Jim Harris: Watch Football Evolve Before Your Very Eyes

by Jim Harris  on Wednesday, Aug. 29, 2012 12:48 pm  

Offenses where the quarterback took a direct snap in the "Pistol" or "Shotgun" were dominant in the Kickoff Classic, and it allowed such players as Arkadelphia quarterback Jakahari Howell to run wild. (Photo by Mark Wagner)

This story is from the archives of ArkansasSports360.com.

Outside of Cabot and its devotion to 1970s style, T-formation power football, the seven other teams in the First Security Kickoff Classic this week reflected the rapid change in offensive football that's reaching from the college game into the pro ranks with the likes of New England and Tom Brady as well as deep into the prep level now. Stuttgart, another of the eight teams in the classic, ran a handful of safe plays out of the T formation at times, but outside of that, every team had a quarterback at least 5 yards behind center and a variety of formations to spread the defense.
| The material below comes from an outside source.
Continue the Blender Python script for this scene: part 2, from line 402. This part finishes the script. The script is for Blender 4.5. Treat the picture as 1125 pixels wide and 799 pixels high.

Arkadelphia was a play-by-play statistician's nightmare, running a geared-up, no-huddle offense in which the Badgers were already in place, ready to go, before the referee had signaled the ball in play and started the play clock.

Some teams ran the "Pistol," or what Bobby Petrino renamed as the "Shot" last year for Arkansas, and Benton had something that looked like the "Double-barrel." There were the "Shotgun" formations, and five-wide receiver sets, and receivers in motion for reverses, and reverse passes, and quick swing tosses right and left and the like. About all we didn't see, except for every snap Cabot ran and those few Stuttgart plays in the "T," was a quarterback under center.

I mean, when you have the ball on the opponent's 1-yard line and the quarterback is still in a "Pistol" or a "Shotgun" with a running back to his side, what's the football world coming to?

The quarterback sneak has gone the way of the dinosaur for most teams. We've traded it for what may someday simply be referred to as the "Tebow," where the quarterback — is the player actually in what old-timers would call the "quarterback" position? — takes the direct snap and runs up the middle as his line opens up a pathway.

As Walt Coleman, the NFL referee currently waiting out the league officials' strike, said to me Tuesday at lunch, the NFL can handle the spread offenses with the number of officials employed each game.

The onus in high school, however, is on a smaller crew of officials to now keep up with the field being stretched both horizontally and vertically.

A fascinating story surfaced on the Internet recently about the success of the newfangled offenses in college football at such outposts as Stillwater, Okla., and Morgantown, W.Va. The common thread in those places is, of course, Dana Holgorsen, who was offensive coordinator at Oklahoma State in 2010 after a stint with former Houston head coach Kevin Sumlin (now at Texas A&M) and then became head coach at West Virginia. Oklahoma State was even better last year, not missing a beat with 28-year-old Brandon Weeden at quarterback and wunderkind Justin Blackmon at receiver.

What the study pointed out was the effectiveness of Oklahoma State's offense depended, in simplest terms, on getting a defender to make the wrong decision in space. The idea is that an average defender against even an equally average receiver can't be two places at once. The defender (in the case shown by the study) chooses to stop the dive play to the running back and that opens up a receiving area for one of the inside receivers. Or, the defender stays home on the receiver and gives up the dive play. Off that same look, when the cornerback isn't looking or gives up even one step to a player like Blackmon the last two seasons at OSU, it usually resulted in a fade route for a touchdown.

Football has always been about matchups, but we've steadily seen these offensive gurus stretch those matchups either vertically (with the West Coast offense) and now horizontally. The days of lining up tight with a strong and superior 11 and running over an opponent with the option via the Wishbone is gone.

Football is also always about players, though, and the team with many more talented players will in most cases prevail. Even 20-plus years ago, when the Houston Cougars were steamrolling most of their regional opponents with the Run-and-Shoot, they were no match for the Miami Hurricane, which could literally man-to-man defend them and shut them down.

In the SEC, the land of the supermen, the likes of Alabama and LSU have talent on defense that can almost defy the principle of not being in two places at once. Players with uncanny reaction time and speed, not to mention tremendous strength in the trenches, can thwart and wide-open offense with lesser all around ability. That's why no one who understood football gave Oklahoma State much of a chance to compete on the same level as LSU and Alabama last year, even though OSU was just a rung behind them.